My friend and I have been hiking the boundary stones a few at a time for the last few years. We just completed NE 9 to SE 4 this Sunday and will try to get the remainder of the southeastern side completed some day this fall.

At some point in the past, the stones had been cared for by the Daughters of the American Revolution, but that seems to have fallen by the wayside. I would love to see them properly cared for, restored where needed, and returned where "appropriated".

by Craig on May 23, 2012 7:10 pm • linkreport

@Stephen Powers, I believe you mean SW 1, SW 2, and SW 3, rather than SE.

by Craig on May 23, 2012 7:13 pm • linkreport

Yes, Craig - You are correct. Got to check and "preview" before I hit "post comment".
Thanks for correcting me and setting the record straight.

by Stephen Powers on May 23, 2012 8:05 pm • linkreport

What they represent is important.

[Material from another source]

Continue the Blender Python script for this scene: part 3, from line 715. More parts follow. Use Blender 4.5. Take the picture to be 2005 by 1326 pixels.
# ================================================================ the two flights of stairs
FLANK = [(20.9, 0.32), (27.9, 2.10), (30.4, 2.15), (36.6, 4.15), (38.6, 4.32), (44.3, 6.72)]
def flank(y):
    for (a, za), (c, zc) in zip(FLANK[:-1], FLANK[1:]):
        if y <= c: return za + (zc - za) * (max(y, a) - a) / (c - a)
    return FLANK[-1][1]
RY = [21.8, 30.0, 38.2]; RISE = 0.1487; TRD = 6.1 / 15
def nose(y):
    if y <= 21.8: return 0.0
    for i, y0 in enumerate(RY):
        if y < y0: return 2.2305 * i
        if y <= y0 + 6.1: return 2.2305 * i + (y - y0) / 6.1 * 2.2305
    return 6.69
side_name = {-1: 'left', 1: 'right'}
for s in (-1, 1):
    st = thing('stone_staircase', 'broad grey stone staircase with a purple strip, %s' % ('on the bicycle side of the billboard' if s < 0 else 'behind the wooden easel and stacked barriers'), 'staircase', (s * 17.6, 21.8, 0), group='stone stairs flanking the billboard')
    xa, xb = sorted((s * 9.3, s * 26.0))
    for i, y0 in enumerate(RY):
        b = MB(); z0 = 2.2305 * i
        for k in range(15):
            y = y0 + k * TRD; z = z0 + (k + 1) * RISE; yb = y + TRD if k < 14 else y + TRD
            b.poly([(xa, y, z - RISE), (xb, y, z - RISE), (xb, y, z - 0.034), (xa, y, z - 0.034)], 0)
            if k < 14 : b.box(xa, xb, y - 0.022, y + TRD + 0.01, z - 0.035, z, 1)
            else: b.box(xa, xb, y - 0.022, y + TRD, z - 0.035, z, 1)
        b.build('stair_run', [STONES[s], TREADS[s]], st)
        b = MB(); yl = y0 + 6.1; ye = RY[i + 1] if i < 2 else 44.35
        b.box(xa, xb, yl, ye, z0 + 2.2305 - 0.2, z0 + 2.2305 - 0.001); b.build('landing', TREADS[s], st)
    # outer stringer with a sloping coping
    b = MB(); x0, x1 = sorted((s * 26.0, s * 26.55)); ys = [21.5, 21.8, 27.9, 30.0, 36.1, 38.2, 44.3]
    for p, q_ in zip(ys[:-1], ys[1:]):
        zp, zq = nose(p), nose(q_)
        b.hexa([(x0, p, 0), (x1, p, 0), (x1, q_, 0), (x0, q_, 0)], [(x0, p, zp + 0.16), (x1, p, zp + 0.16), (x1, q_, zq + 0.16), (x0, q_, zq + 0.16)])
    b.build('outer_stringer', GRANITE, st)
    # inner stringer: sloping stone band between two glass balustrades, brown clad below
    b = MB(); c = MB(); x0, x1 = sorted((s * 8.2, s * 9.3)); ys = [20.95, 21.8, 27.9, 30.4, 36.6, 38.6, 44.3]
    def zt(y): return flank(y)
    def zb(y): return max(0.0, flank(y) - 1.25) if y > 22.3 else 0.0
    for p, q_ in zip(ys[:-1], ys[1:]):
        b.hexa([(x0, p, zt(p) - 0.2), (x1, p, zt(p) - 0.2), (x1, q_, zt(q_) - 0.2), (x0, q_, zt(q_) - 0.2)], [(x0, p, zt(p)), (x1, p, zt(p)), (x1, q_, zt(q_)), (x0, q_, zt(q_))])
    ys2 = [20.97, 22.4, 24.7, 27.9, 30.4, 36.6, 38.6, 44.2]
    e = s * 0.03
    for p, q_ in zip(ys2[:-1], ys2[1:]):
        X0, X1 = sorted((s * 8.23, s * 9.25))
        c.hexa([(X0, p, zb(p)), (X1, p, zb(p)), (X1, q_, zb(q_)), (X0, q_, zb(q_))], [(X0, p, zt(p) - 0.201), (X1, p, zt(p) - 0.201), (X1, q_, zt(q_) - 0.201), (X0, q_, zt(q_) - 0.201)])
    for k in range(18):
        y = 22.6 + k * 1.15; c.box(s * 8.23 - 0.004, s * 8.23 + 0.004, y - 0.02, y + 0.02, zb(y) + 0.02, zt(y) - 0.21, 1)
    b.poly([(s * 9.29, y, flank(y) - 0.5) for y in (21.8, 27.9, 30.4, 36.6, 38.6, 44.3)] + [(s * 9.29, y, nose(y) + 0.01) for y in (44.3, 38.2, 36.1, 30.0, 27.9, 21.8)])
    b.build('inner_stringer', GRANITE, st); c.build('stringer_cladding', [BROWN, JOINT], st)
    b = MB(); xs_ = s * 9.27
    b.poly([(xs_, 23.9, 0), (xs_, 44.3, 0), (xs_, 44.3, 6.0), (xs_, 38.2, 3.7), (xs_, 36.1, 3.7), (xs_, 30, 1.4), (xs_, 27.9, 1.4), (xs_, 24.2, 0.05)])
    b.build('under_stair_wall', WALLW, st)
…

I think it's fair to debate whether taking the effort to preserve the stones is fetishly saving the physical manifestation, when it's the intellectual accomplishment that is important.

by Crickey7 on May 24, 2012 10:31 am • linkreport

@Cricky7, true, but the stones show an important step the methodology of how the intellectual accomplishment was achieved.

by Tina on May 24, 2012 10:59 am • linkreport

How many other cities around the world still have boundary stones. Is this really of importance when there are other things inside the city or in Maryland along the borders.

As long as people know where the boundaries are why does the stone matter.

by kk on May 25, 2012 1:35 pm • linkreport

kk - Actually none, especially in this manner. Washington DC is a very rare capital city that had it's boundaries planned and laid out and then the city was built. That is not the norm. These stones are lasting tributes to a colonial age and speak volumes to where the boundary is and has always been. Many of them are in locations that a boundary is undistinguishable and there is something to be said that the original monument still stands strong.

by Stephen Powers on May 25, 2012 3:41 pm • linkreport

How many other cities around the world still have boundary stones.

Well, DC isn't really a city. It's a District. In some ways more like a state. And lots of US States have made an effort to preserve boundary markers.

Also, the Bible is pretty clear on how one should not remove boundary stones (Proverbs 23:10) so that should settle that.

by David C on May 25, 2012 4:01 pm • linkreport

Where could I find a good sized map of the boundary stone locations that could be purchased and framed?

by Brenda B. on Mar 3, 2014 3:34 pm • linkreport

Brenda B. - just exactly what type of map are you looking for and to display how much information?

by Stephen Powers on Mar 15, 2014 7:00 pm • linkreport

Update URL for OCTO's mapping of stones

by Tim on Mar 15, 2014 9:46 pm • linkreport

My daughter did a class project on the boundary stones when she was in 4th grade. What a fantastic project!!! We made a movie and got the entire family and community involved. Now that she is a freshman in college we wold like to help. What can we do???